▶ Stated goal
Count the lines in the entries below that include the word "empty". Give nothing but the number.

▶ Provided entries
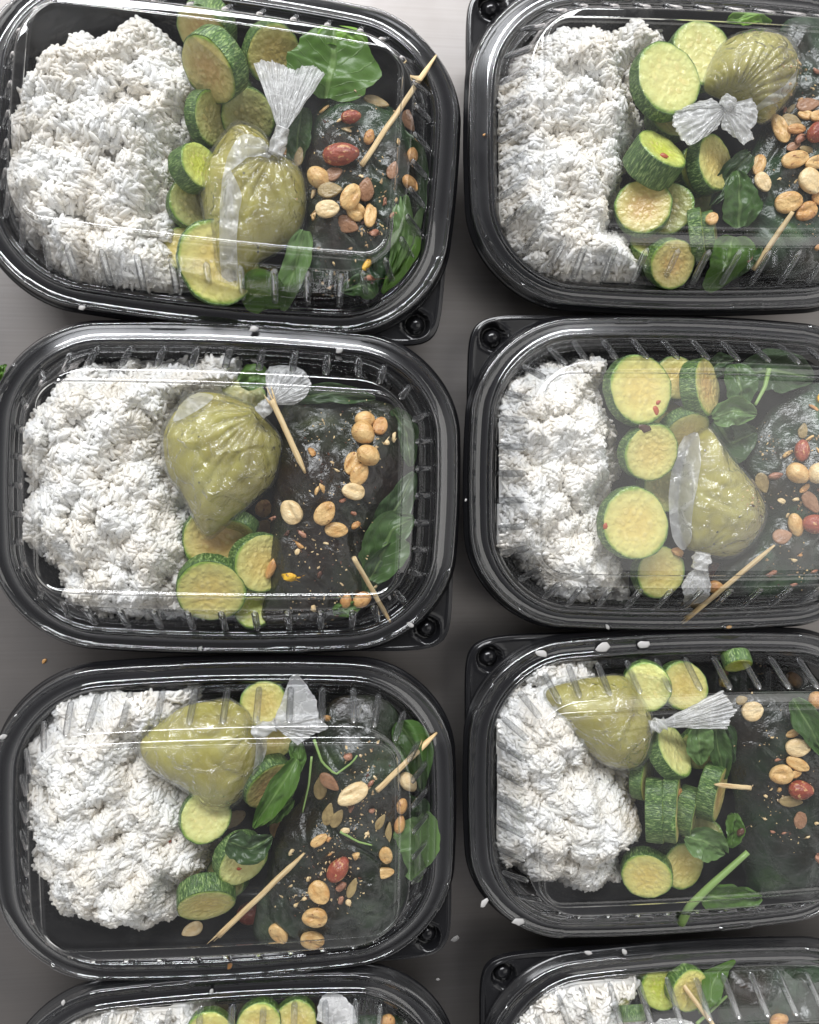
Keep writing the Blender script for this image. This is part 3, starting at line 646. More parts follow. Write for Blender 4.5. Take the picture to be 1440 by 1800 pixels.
# ------------------------------------------------------------------ zucchini slices
def zuc_mesh(seed):
    """unit radius disc, z from -1 (bottom) to 0 (cut face up); thickness comes from the object's z scale"""
    rr = random.Random(seed); ph = [rr.uniform(0, 6.28) for _ in range(6)]
    def rad_(a): return 1 + 0.025 * math.sin(2 * a + ph[0]) + 0.02 * math.sin(3 * a + ph[1]) + 0.008 * math.sin(7 * a + ph[2]) + 0.006 * math.sin(13 * a + ph[3])
    nA = 64; V = []; f = []
    rr_ = [0, 0.2, 0.4, 0.6, 0.75, 0.88, 0.955, 0.985]
    rows = []
    for q in rr_[1:]:
        rows.append([(q * rad_(2 * math.pi * j / nA) * math.cos(2 * math.pi * j / nA), q * rad_(2 * math.pi * j / nA) * math.sin(2 * math.pi * j / nA),
                      (0.02 * nz(q * 3 * math.cos(j * 0.098), q * 3 * math.sin(j * 0.098), seed) - (0.03 if q < 0.5 else 0) + (0.03 if 0.7 < q < 0.97 else 0)) * 1.4) for j in range(nA)])
    V.append((0, 0, -0.03)); f += [(0, 1 + j, 1 + (j + 1) % nA) for j in range(nA)]
    for r_ in rows: V += r_
    f += gridfaces(len(rows), nA, True, 1)
    f = [tuple(reversed(x)) if len(x) == 4 else x for x in f]
    n0 = len(V)
    low = [(x, y, -1.0) for x, y, z in V]; V2 = V + low
    f2 = f + [tuple(reversed([i + n0 for i in x])) for x in f]
    flesh = mesh('flesh', V2, f2, M['flesh'])
    SV = []; prof = [(0.985, 0.0), (0.998, 0.012), (1.010, -0.02), (1.018, -0.10), (1.02, -0.5), (1.018, -0.90), (1.010, -0.98), (0.998, -1.012), (0.985, -1.0)]
    for q, z in prof:
        for j in range(nA):
            a = 2 * math.pi * j / nA; r_ = q * rad_(a) + 0.012 * nz(9 * math.cos(a), 9 * math.sin(a), z * 2 + seed); SV.append((r_ * math.cos(a), r_ * math.sin(a), z))
    skin = mesh('skin', SV, [tuple(reversed(x)) for x in gridfaces(len(prof), nA, True)], M['skin'])
    return flesh, skin
ZM = [zuc_mesh(s) for s in range(5)]
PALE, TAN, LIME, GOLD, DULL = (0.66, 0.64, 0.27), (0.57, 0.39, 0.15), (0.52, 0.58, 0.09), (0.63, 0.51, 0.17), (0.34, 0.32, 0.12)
zc = 0
def zuc(key, u, v, r, tilt, az, z, th, col, desc, squash=1.0):
    """r, th in photo pixels at rim height; az = image direction the cut face leans to"""
    global zc
    k = 0.2778 * (HC - z) / HC
    p = PL(B[key], u, v, z, 1.6 + r * k * math.sin(math.radians(tilt)) * 0.55)
    a = math.radians(az); t = math.radians(tilt)
    n_ = Vector((math.sin(t) * math.cos(a), math.sin(t) * math.sin(a), math.cos(t)))
    Z = n_; X = Vector((math.cos(a + 1.57), math.sin(a + 1.57), 0)); Y = Z.cross(X)
    e = empty('zucchini_slice', p)
    spin = Matrix.Rotation(zc * 1.3, 4, 'Z')
    Rm = Matrix((X, Y, Z)).transposed().to_4x4()
    Sm = Matrix.Diagonal((r * k * MM / 1.03 * squash, r * k * MM / 1.03, th * k * MM, 1))
    fl, sk = ZM[zc % 5]
    for nm, me in (('flesh', fl), ('skin', sk)):
        o = link(nm, me, e); o.matrix_local = Rm @ Sm @ spin; o.color = (*col, 1)
    zc += 1
    props(e, desc + ', ' + CN[key], 'zucchini slice', 'cooked zucchini slices in the trays')
    Mw = Matrix.Translation(p) @ Rm @ Matrix.Diagonal((r * k, r * k, th * k, 1))
    V = [Mw @ Vector((math.cos(q * .26), math.sin(q * .26), zz)) for zz in (0, -1) for q in range(24)]
    solid(V, [tuple(range(24)), tuple(range(24, 48))] + [(q, (q + 1) % 24, 24 + (q + 1) % 24, 24 + q) for q in range(24)])
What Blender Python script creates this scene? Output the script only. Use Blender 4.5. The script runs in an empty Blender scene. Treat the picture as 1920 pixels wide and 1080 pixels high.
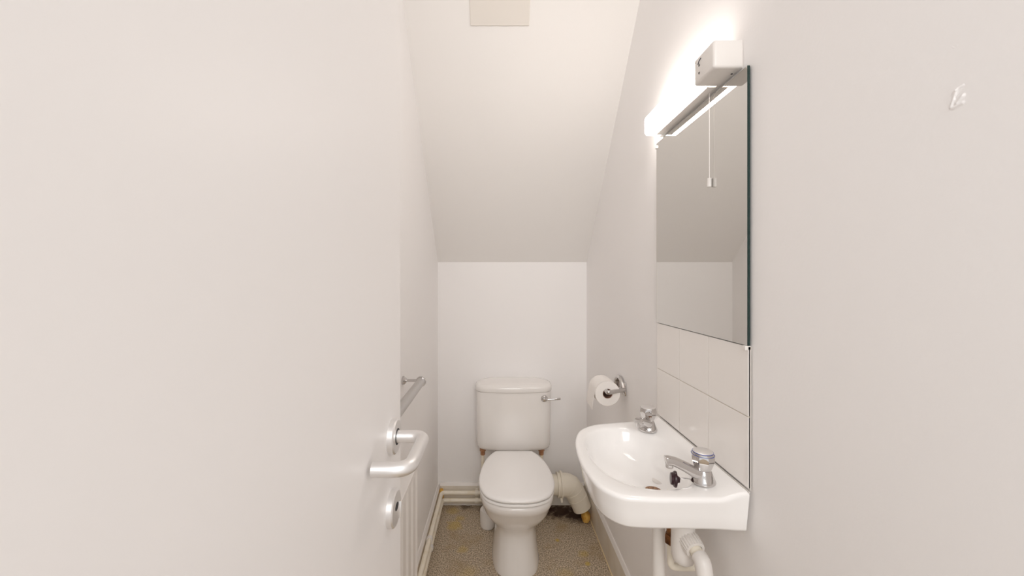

▶ The answer
2